A council could seek permission from government to extend special financial flexibilities.

Southampton City Council was one of 19 local authorities to receive minded-to approval for exceptional financial support (EFS) for the current financial year from the Ministry of Housing, Communities and Local Government in February.

This allows the council to use up to £121.6million of capital resources, including borrowing, to cover revenue costs.

The local authority is yet to use any of this flexibility, however, in the coming months it is expected to be called upon in some extent to plug a structural deficit in the budget, fund part of the transformation programme and potentially cover an equal pay claim liability.

At budget setting in March, the council included £39.3million of EFS to balance the books on revenue expenditure for 2024/25.

Members of the overview and scrutiny management committee heard the current middle scenario for 2025/26 had a budget deficit of £13.5million. This included savings targets and cash-limited budgets in departments.

Cllr Simon Letts, Labour deputy council leader and cabinet member for finance and corporate services, said a gap was not unusual at this stage of the process but it was “slightly larger” than he would have hoped.

He told the committee there were several ways to close the gap.

One way was to continue to show a surplus on the current budget. This currently stood at £13.2million although it was noted that this would serve to reduce the amount of borrowing under EFS rather than present additional money for the council to spend.

Another option given by Cllr Letts was to ask government if EFS could be extended for another year so the authority had the option to borrow more if needed.

“If you think about it rationally, that gap will be required late on in the budget year 25/26 because that’s the way that our cash flow goes and it is perfectly possible that a significant amount of additional transformation savings will have come forward,” Cllr Letts said.

“What I don’t want to do at this stage is come forward with a series of what I would describe as slash and burn traditional local government savings where services will be cut or buildings closed just to close a budget gap.

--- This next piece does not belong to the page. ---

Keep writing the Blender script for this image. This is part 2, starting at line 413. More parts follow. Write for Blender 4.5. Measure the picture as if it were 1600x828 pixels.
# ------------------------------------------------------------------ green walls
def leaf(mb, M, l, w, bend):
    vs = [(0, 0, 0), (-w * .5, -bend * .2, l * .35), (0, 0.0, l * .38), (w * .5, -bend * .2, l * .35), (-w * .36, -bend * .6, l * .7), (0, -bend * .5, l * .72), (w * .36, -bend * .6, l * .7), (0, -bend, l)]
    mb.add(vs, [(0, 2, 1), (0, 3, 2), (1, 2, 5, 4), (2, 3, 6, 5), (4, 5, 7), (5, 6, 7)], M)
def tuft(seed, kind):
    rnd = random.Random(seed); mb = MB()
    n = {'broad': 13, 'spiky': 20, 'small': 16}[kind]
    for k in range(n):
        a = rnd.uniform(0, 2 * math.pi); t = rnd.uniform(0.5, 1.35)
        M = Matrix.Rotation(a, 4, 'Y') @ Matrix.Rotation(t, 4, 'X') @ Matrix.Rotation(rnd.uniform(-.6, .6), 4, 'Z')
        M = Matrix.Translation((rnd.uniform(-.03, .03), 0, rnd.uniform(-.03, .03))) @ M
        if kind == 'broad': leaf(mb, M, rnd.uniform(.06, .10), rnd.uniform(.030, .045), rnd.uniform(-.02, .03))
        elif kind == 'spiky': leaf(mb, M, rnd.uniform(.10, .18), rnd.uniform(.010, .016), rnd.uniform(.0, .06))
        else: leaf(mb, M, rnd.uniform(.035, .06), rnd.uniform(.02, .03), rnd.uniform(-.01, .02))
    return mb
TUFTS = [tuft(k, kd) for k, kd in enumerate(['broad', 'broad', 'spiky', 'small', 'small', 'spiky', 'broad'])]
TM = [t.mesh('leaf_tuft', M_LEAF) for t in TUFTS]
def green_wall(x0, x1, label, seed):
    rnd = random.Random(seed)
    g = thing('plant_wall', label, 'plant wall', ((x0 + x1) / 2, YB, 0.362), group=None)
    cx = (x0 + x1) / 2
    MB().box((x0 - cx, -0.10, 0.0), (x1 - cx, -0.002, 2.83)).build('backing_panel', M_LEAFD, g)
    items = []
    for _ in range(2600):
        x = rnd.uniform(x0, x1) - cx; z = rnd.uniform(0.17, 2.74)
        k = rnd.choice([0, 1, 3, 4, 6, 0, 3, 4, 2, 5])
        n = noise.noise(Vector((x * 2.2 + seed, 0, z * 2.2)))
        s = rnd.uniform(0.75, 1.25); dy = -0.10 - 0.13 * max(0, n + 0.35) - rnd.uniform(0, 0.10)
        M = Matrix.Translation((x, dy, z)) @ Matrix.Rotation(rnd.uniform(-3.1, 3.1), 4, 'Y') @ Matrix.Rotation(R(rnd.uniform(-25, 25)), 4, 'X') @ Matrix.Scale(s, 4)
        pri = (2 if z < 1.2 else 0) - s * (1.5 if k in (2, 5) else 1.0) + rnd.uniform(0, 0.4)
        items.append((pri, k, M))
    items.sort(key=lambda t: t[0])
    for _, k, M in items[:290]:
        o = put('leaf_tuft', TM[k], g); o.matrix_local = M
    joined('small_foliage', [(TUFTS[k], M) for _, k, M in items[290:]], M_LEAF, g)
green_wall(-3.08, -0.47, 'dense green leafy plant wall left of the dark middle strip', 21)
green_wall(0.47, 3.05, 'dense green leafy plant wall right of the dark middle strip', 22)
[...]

“It could be closed in a more holistic way over the period of the medium term financial strategy.

“There is no bonus for us to shut a building that subsequently we have to reopen because the consequences of shutting it were unknown and uncertain and we did it just to close a budget gap.”

The deputy leader said there were then a raft of known unknowns, including the government settlement, proposals on business taxes and business rates, and the approach to council tax.

Cllr Letts added: “My advice would be to my cabinet colleagues we don’t slash and burn for the sake of it.

“We explore other options which allow us to have a more steady landing curve rather than dumping services at this stage and creating further redundancies and further lack of public service from the council.”

Committee chairman and Liberal Democrats councillor Richard Blackman said the cash-limited budgets looked “quite stark” already.

He asked if extending EFS was a move being taken seriously by the executive.

Cllr Letts said it was an option that “we’re actively looking at”.

Conservative group leader Cllr Peter Baillie said extending EFS seemed like a “pretty reasonable plan”.

“The last thing you want is to slash and burn and then have to rebuilt that,” Cllr Baillie said.

“It’s disastrous for staff morale if nothing else.”